RBI Has Initiated Prompt Corrective Action (PCA) Against These Banks

The Reserve Bank has initiated Prompt Corrective Action (PCA) against Pune-based Bank of Maharashtra (BoM) in view of high level of bad loans and negative return on assets.  BoM has become the sixth state-owned lender to be put under the PCA.

For the year ended March 2017, the net non-performing assets (NPAs) of the bank rose to 11.76 per cent, while return on assets declined to (-) 1.09 per cent. At the same time, the bank reported a loss of Rs 455.4crore for the fourth quarter, while for entire fiscal 2016-17 booked loss of Rs 1,372 crore. The PCA is a framework devised by the RBI that monitors key areas like capital, asset quality and profitability of banks.
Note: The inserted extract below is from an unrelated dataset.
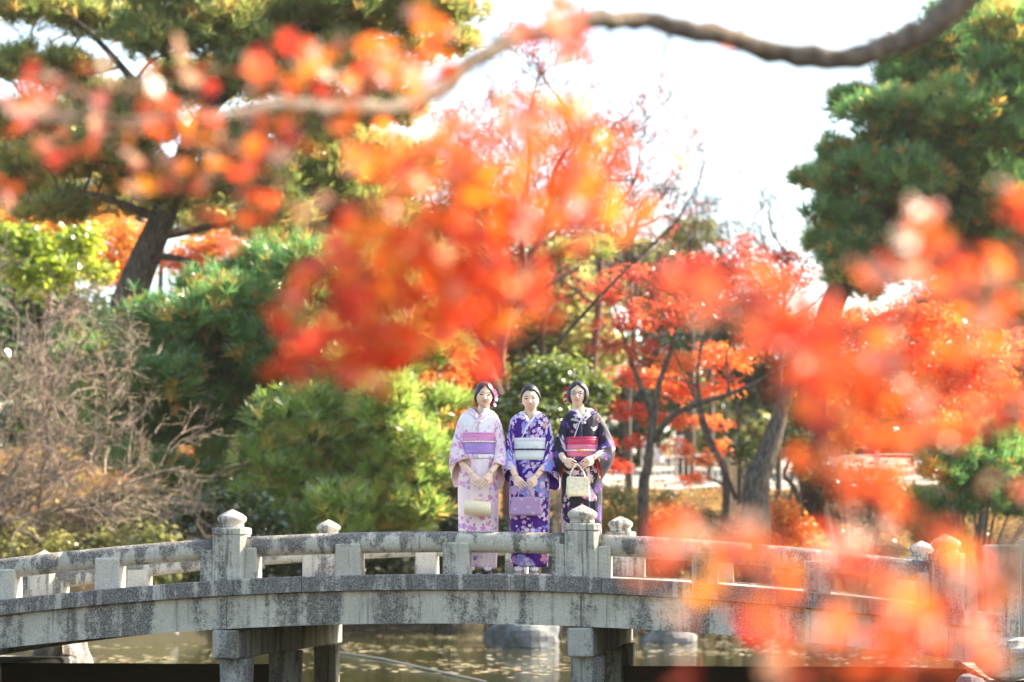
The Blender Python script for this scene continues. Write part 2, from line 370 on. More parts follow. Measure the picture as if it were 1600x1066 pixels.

As part of the PCA framework, there are few threshold levels with regard to a bank’s common equity tier-I (CET 1) capital, and upon breach of a certain level, a bank may become a likely candidate for resolution via different methods like amalgamation, reconstruction and winding up.

If there is a default on part of a bank to meet depositors’ obligation, a possible resolution process can even be resorted to without any reference to the PCA module. Earlier in April, the RBI revised the PCA framework with a clause that if the bank does not show improvement, then it could be either merged or taken over by other bank.